Monday, January 30, 2017

Infinite Spirit Revisiting Music of the Mwandishi Band

Infinite Spirit
Revisiting Music of the Mwandishi Band
FMR Records

Pianist Bob Gluck authored "You’ll Know When You Get There: Herbie Hancock and the Mwandishi Band” (University of Chicago Press, 2012), and in the course of writing the book had conversations with the members of this legendary band. This was inspiration for Infinite Spirit, a quartet that includes Gluck on piano and electronics, Christopher Dean Sullivan on bass, and members of the Mwandishi Band, Eddie Henderson on trumpet and Billy Hart on drums on three songs from that band, one number that is interlaced with a Gluck original and an original from Sullivan.

There have been a number of recent recordings that have reexamined similar music of this period in an acoustic manner. This release is partly (and most successfully) in that manner. Hancock played an electronic piano (Fender Rhodes) on some of the originals from this period, while Gluck adds to this an array of electronic sounds. It is a combination that to my mind is not completely successful. I mean listening to the wonderful development of Hancock's motif's on "Sleeping Giant" from Gluck on piano along with the haunting playing of Henderson as well as Hart's superb drumming (and Sullivan is a rock on bass) gets mesmerizing until about three/fourths of the way through one is assaulted with electronic effects that overwhelm the listener. Much better is the poignant performance of "You'll Know When You Get There," as well as "Quasar" in which there are sound effects layered among the performance, but do not overwhelm Henderson's marvelous playing over the ostinato bass, Gluck's chords and Hart's shifting groove.
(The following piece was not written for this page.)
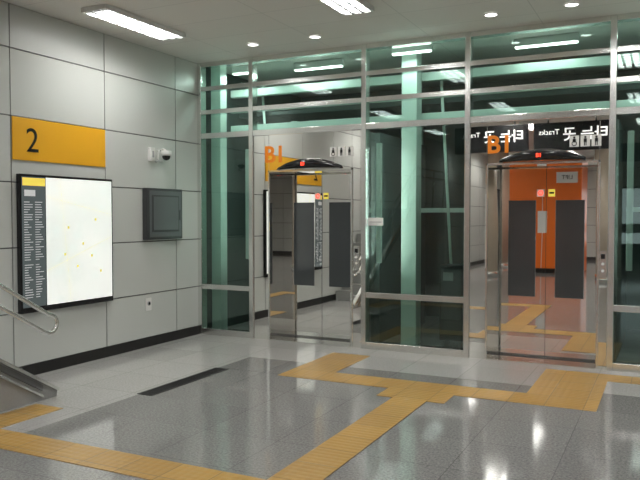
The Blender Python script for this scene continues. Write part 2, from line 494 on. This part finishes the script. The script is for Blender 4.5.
path = [(xh, yl, rz(yl, .72)), (xh, 4.16, rz(4.16, .72)), (xh, 4.30, rz(4.30, .72))]
cc = (4.34, .635)
for a in range(60, -130, -20):
    path.append((xh, cc[0]+.075*math.cos(R(a)), cc[1]+.075*math.sin(R(a))))
path += [(xh, 4.26, rz(4.26, .55)), (xh, 4.06, rz(4.06, .55)), (xh, yl, rz(yl, .55))]
b.tube(path, .019, 'steel_s')
b.tube([(xh, yl-2.1, rz(yl, .72)), (xh, yl, rz(yl, .72))], .019, 'steel_s')
b.tube([(xh, yl-2.1, rz(yl, .55)), (xh, yl, rz(yl, .55))], .019, 'steel_s')
for y in (3.60, 2.7, 1.8):
    b.cyl((xh, y, (4.42-y)*sl+.07), (xh, y, rz(y, .72)), .016, 'steel_s')
for y in (.9, 0, -.8): b.cyl((xh-.06, y, 1.7), (xh-.02, y, rz(yl, .72)), .016, 'steel_s')
b.done()

# ------------------------------------------------------------ floor items
b = B('tactile_paving')
def tp(x0, x1, y0, y1): b.box(x0, x1, y0, y1, 0, .004, 'tact')
tp(-4.35, -2.1, 3.24, 3.54)
tp(-4.66, -4.36, 3.24, 4.15)
tp(-2.1, -1.8, 3.24, 5.65)
tp(-2.25, -1.65, 5.65, 5.95)
tp(-3.4, -.5, 5.95, 6.3)
tp(-3.4, -2.95, 6.3, 7.22)
tp(-1.1, -.5, 6.3, 7.1)
tp(-1.1, 5, 7.1, 7.4)
b.done()
b = B('drain_grating')
b.box(-4.14, -3.98, 4.78, 5.97, 0, .004, 'grate')
y = 4.80
while y < 5.95:
    b.box(-4.12, -4.0, y, y+.008, .004, .007, 'grate'); y += .025
b.done()

# ------------------------------------------------------------ ceiling lights
def area(name, loc, sx, sy_, e, parent, col=(1, .985, .95)):
    l = bpy.data.lights.new(name, 'AREA'); l.shape = 'RECTANGLE'; l.size = sx; l.size_y = sy_; l.energy = e; l.color = col
    o = bpy.data.objects.new(name, l); sc.collection.objects.link(o)
    o.parent = parent; o.location = Vector(loc)-parent.location; return o
for X in (-4.9, -2.7, -.5, 1.7, 3.9, 6.0):
    for Y in (5.7, 2.5, -.7, -3.9, -7.1):
        if X > 2 and Y < -4: continue
        if Y == -3.9 and -3 < X < -2: continue
        b = B('fluorescent_fixture')
        w = .15; l = .6
        zt = H-.002
        for s_ in (-1, 1):
            b.box(X+s_*w-.012, X+s_*w+.012, Y-l, Y+l, H-.045, zt, 'white')
            b.box(X-w, X+w, Y+s_*l-.012, Y+s_*l+.012, H-.045, zt, 'white')
        b.box(X-w, X+w, Y-l, Y+l, H-.008, zt, 'white')
        for k in range(9):
            yy = Y-l+.05+k*(2*l-.10)/8
            b.box(X-w, X+w, yy-.008, yy+.008, H-.043, H-.022, 'grey')
        for s_ in (-.05, .05): b.box(X+s_-.012, X+s_+.012, Y-l, Y+l, H-.045, H-.022, 'grey')
        o = b.done()
        area('lamp_light', (X, Y, H-.018), .25, 1.12, 40, o)
for X in (-4.33, -3.53, -1.6, -.85, 1.1, 1.9):
    b = B('recessed_downlight'); Y = 7.02
    b.tube([(X+.065*math.cos(a), Y+.065*math.sin(a), H-.009) for a in [j*math.pi/12 for j in range(24)]], .008, 'white', 8, True)
    b.cyl((X, Y, H-.001), (X, Y, H-.006), .055, 'lamp', 24)
    o = b.done()
    l = bpy.data.lights.new('spot', 'SPOT'); l.energy = 26; l.spot_size = R(95); l.spot_blend = .6; l.shadow_soft_size = .05; l.color = (1, .95, .86)
    q = bpy.data.objects.new('spot', l); sc.collection.objects.link(q); q.parent = o; q.location = Vector((X, Y, H-.06))-o.location
# added upright fill strips behind the curtain-wall posts, put in to brighten the steelwork
for (x, y, e) in ((-3.05, 7.74, 7), (-4.83, 7.71, 4), (-.36, 7.74, 5)):
    b = B('shaft_fill_strip')
    b.box(x-.03, x+.03, y-.03, y+.02, 1.0, 2.4, 'white', .008)
    b.box(x-.02, x+.02, y+.02, y+.026, 1.03, 2.37, 'lamp')
    o = b.done()
    l = area('lamp_light', (x, y+.04, 1.7), .04, 1.3, e, o, (.9, 1, .95)); l.rotation_euler = (R(90), 0, R(180))
for (xa, xb, yy, zz, e) in ((-2.95, -2.45, 7.85, 3.44, 6), (-5.25, -4.9, 8.0, 3.44, 9), (-.3, .5, 7.85, 3.44, 7), (-4.4, -3.7, 8.15, 3.44, 4), (-1.6, -.9, 8.15, 3.44, 4)):  # extra overhead fill lights, added so the shaft columns show through the glass
    b = B('shaft_top_fill'); b.box(xa, xb, yy-.03, yy+.03, zz, H-.003, 'white', .01); b.box(xa+.02, xb-.02, yy-.025, yy+.025, zz-.015, zz, 'lamp')
    o = b.done(); area('lamp_light', ((xa+xb)/2, yy, zz-.03), xb-xa, .06, e, o, (.9, 1, .96))

# ------------------------------------------------------------ concourse behind (seen in reflections)
b = B('hanging_sign')
b.box(-3.75, -2.35, 1.72, 1.82, 2.74, 3.24, 'black', .01)
b.box(-2.25, -.95, 1.72, 1.82, 2.74, 3.24, 'black', .01)
for x in (-3.5, -2.6, -2.0, -1.2): b.cyl((x, 1.77, 3.22), (x, 1.77, H-.002), .015, 'steel_s')
o = b.done()
text(o, 'sign_text', '타는 곳', (-2.80, 1.825, 3.01), .25, 'sgnw', FACE_PY, bold=.003)
text(o, 'sign_text_en', 'Tracks', (-3.42, 1.825, 3.07), .13, 'sgnw', FACE_PY)
text(o, 'sign_text_b', '타는 곳', (-1.37, 1.825, 3.01), .25, 'sgnw', FACE_PY, bold=.003)
text(o, 'sign_text_en_b', 'Tracks', (-1.98, 1.825, 3.07), .13, 'sgnw', FACE_PY)
b = B('hanging_sign')
b.box(-1.0, 1.6, -1.8, -1.7, 2.75, 3.15, 'black', .01)
for x in (-.6, 1.2): b.cyl((x, -1.75, 3.15), (x, -1.75, H-.002), .015, 'steel_s')
o = b.done(); text(o, 'sign_text', '나가는 곳 Exit', (.3, -1.695, 2.95), .26, 'sgnw', FACE_PY)
b = B('orange_lift_lobby')
Y0 = -4.0
b.box(-4.0, -2.1, Y0-1.5, Y0, 0, 2.95, 'oran2', .01)
b.box(-4.0, -2.1, Y0, Y0+.02, 0, .12, 'skirt')
b.box(-3.5, -2.75, Y0, Y0+.02, .12, 2.15, 'oran2', .004)
b.box(-3.13, -3.115, Y0+.02, Y0+.023, .12, 2.15, 'white')
b.box(-3.25, -3.0, Y0+.02, Y0+.024, 1.1, 1.7, 'white')
b.box(-2.75, -2.2, Y0, Y0+.03, 2.45, 2.75, 'white', .004)
o = b.done(); text(o, 'label', 'LIFT', (-2.47, Y0+.033, 2.6), .16, 'black', FACE_PY)
for (x, y) in [(-1.3, -2.6), (.8, -2.6), (-4.6, -6.0), (3.0, -2.6)]:
    b = B('round_pillar'); b.cyl((x, y, 0), (x, y, H-.002), .30, 'pillar', 40); b.cyl((x, y, 0), (x, y, .12), .315, 'steel_s', 40); b.done()
for i, x in enumerate((-1.7, -.2, 1.3, 2.8)):
    b = B('advert_lightbox')
    b.box(x, x+1.2, -9.995, -9.9, .0, 2.5, 'black', .01)
    b.box(x+.05, x+1.15, -9.9, -9.895, .65, 2.45, 'advw' if i == 0 else 'advb')
    b.box(x+.15, x+.9, -9.895, -9.89, 1.0, 1.3, 'advb' if i % 2 == 0 else 'sgny')
    b.done()

# ------------------------------------------------------------ world & camera
w = bpy.data.worlds.new('world'); sc.world = w; w.use_nodes = True
w.node_tree.nodes['Background'].inputs[0].default_value = (.6, .65, .7, 1)
w.node_tree.nodes['Background'].inputs[1].default_value = .15
cam = bpy.data.cameras.new('camera'); cam.lens = 39.8; cam.sensor_width = 36; cam.clip_start = .05
co = bpy.data.objects.new('camera', cam); sc.collection.objects.link(co)
co.location = (0, 0, 1.55); co.rotation_euler = (R(90-1.94), 0, R(26.3))
sc.camera = co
The electronics sound more integrated into the opening of "Spirits Unleashed," another display of Henderson's ability to paint a mood, and then some musical fireworks between him and Gluck with the electronic effects at the end again not overwhelming the musicians. And while the original "Water Torture" employed electronics, it was employed more successfully on the original where it was employed like an instrument and not simply sonic effects.

An intriguing recording but the electronics at times is a distraction and even unlistenable, particularly on the first of the five tracks. This is unfortunate because there is much here that is compelling.